Class member Annie Gough asked a seemingly simple question; how old are the cows when they go to slaughter? Hahn Niman clarified – by cows Annie probably meant cattle? She went on to explain that what we classify as ‘beef’ should be the meat of heifers (a female that hasn’t had a calf) and steers (castrated males). ‘Cow’ actually describes a female mother. Hahn Niman noted that the meat of these animals is typically used in ground beef or a cheap steak at restaurants like Ponderosa, after they put in eight or nine years providing milk. She gestured widely, the rolled up sleeves of her charcoal sweater revealing the tanned and beefy forearms of a farmer.


“Language is important! Clarity is important!” she said, banging her had on the table, rattling the cutlery.

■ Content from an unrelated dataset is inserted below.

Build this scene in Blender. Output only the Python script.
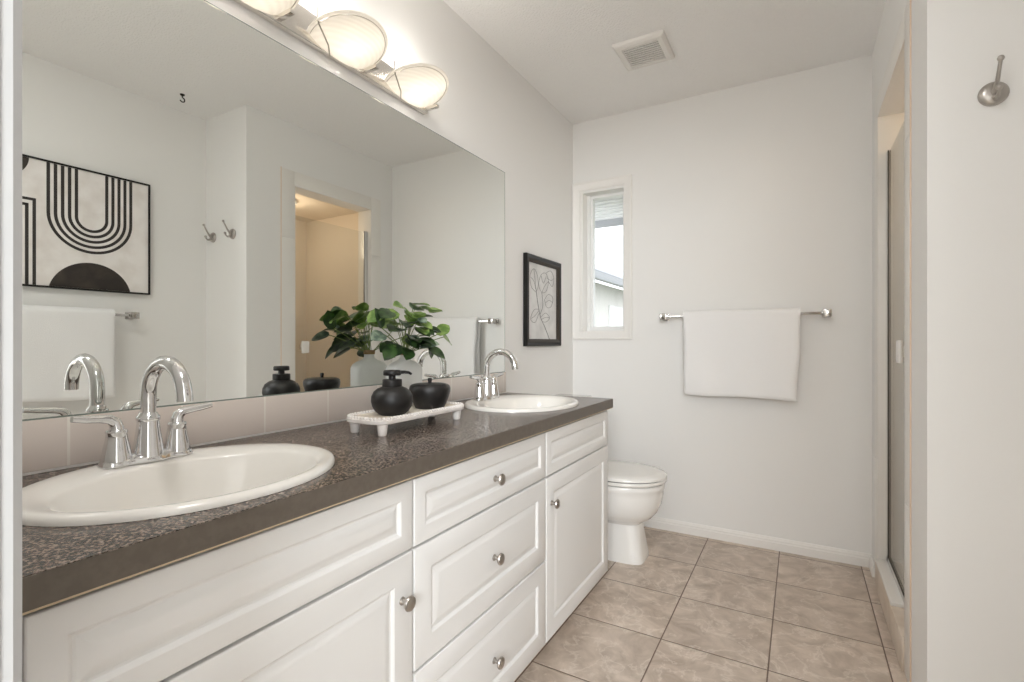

 In her book, she strived to “Present very very complicated ideas, but not dumb them down,” she said. She dedicates an entire section to soil, examining microscopic specifics. She describes how glomalin, a glue-like, carbon-based molecule, is essential in transferring nutrients from the soil to the plant, and carbon from the plant to the soil. Glomalin also catalyzes the formation of soil aggregates – key to soil health and carbon sequestration.

“My whole purpose in writing this book was to respond to oversimplification,” she said.

“It was convincing,” senior Laura Manardo said, “As soon as I finished this book I went and got a burger.” Hahn Niman herself actually doesn’t eat meat. She’s been vegetarian since her college years and told curious student Lucy Mailing that she just doesn’t have the urge to eat meat.

This and her personal ties and investments in the beef industry feeds skepticism of Hahn Niman, but she comes armed with data. I read the book, critical of the context, but appreciative of the efforts she makes to thoroughly complicate incredibly complex and often simplified ideas about the implications of raising and consuming beef.